Lors de l’examen du projet de loi de finances 2016, les députés ont voté en première lecture une mesure décomptant de l’AAH les intérêts perçus des comptes épargne (Livret A, plan épargne logement…). En d’autres termes, le montant de l’allocation va baisser pour les personnes ayant un peu d’argent de côté. Justification avancée par Bercy : les autres minima (RSA et minimum vieillesse) étant calculés ainsi, il n’y a pas de raison que l’AAH, dont bénéficient un million de personnes pour un coût de 8,5 milliards d’euros, échappe à la règle. Et tant pis si l’on parle ici de personnes handicapées… L’Association des paralysés de France (APF) a lancé une pétition, qui a déjà recueilli plus de 20 000 signatures.
Equation.
«Cet argent n’est pas amassé sur le dos de l’Etat. Il est souvent placé par les parents, très angoissés du jour où ils ne seront plus là», rappelle Véronique Bustreel, conseillère ressources de l’association. Mais il y a plus grave encore, alerte-t-elle. Car en l’état actuel du texte (ce point sera discuté ce mardi dans l’hémicycle), les conséquences de cette mesure seraient désastreuses pour les 210 000 personnes ayant plus de 80 % d’invalidité qui, comme Thierry, touchent en plus de l’AAH un complément pour les aider à se loger. Celui-ci n’est versé qu’aux personnes dans l’incapacité totale de travailler, et qui ont donc l’AAH comme unique ressource.

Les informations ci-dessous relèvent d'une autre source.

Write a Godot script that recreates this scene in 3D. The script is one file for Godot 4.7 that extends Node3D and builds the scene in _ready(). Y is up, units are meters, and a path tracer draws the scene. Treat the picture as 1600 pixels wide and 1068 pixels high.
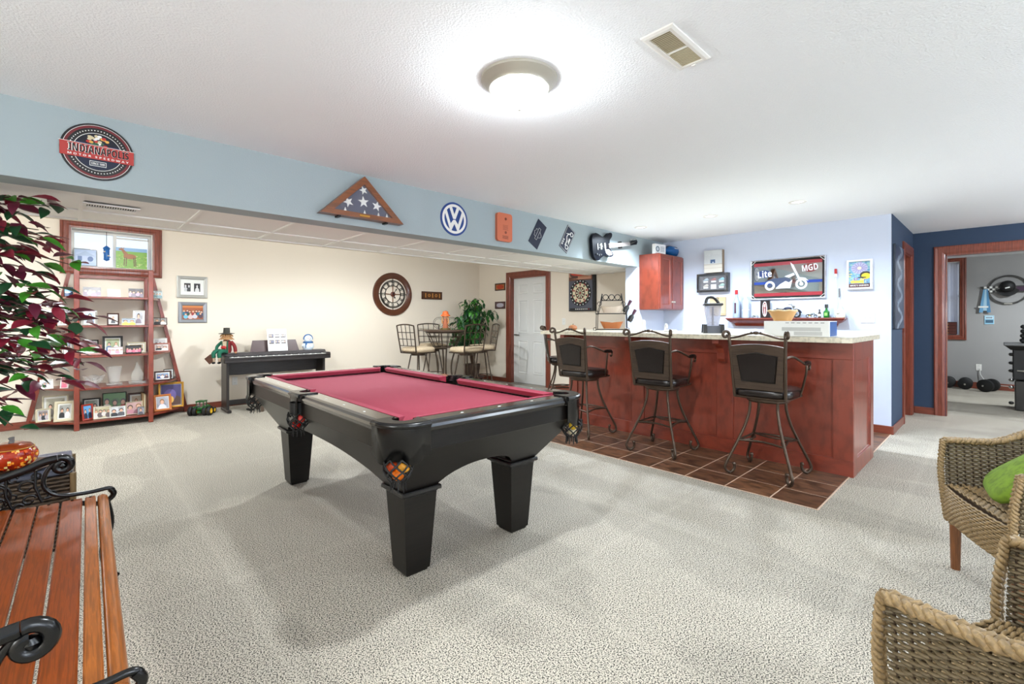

Mais si demain les comptes épargne entrent dans l’équation, il suffira de toucher un malheureux petit euro d’intérêt par an (dès 133 euros d’épargne sur un Livret A) pour perdre la totalité de ce complément chaque mois ! Soit une perte de 1 257 à 2 152 euros par an.
«Faute».
«L’objectif n’est pas de pénaliser une personne qui aurait quelques centaines d’euros sur son Livret A, et une vigilance particulière accompagnera la mise en œuvre de cette mesure pour qu’elle soit équitable et concertée. Il faudra lisser les effets de seuil», a voulu rassurer la secrétaire d’Etat aux Personnes handicapées, Ségolène Neuville, entendue en commission la semaine dernière. «Mais c’est une faute politique grave, s’indigne Véronique Bustreel. Les gens vivent ça comme une injustice de plus.» Cette histoire d’allocation s’ajoute notamment à la reculade sur l’accessibilité des lieux recevant du public, inscrite dans la loi de 2005 et une nouvelle fois reportée. A ces contentieux en pagaille avec les maisons départementales des personnes handicapées (MDPH) qui décident de la pluie et du beau temps : suppression soudaine des allocations, diminution du nombre d’heures d’aides humaines et disparité de traitement selon les départements. «J’ai de plus en plus de clients qui se voient refuser leurs droits au moment de leur renouvellement, affirme l’avocat Alexis Ridray. Les MDPH, en charge de l’évaluation des besoins, sont sous la tutelle des départements. Des décisions qui sont souvent motivées par des raisons budgétaires.»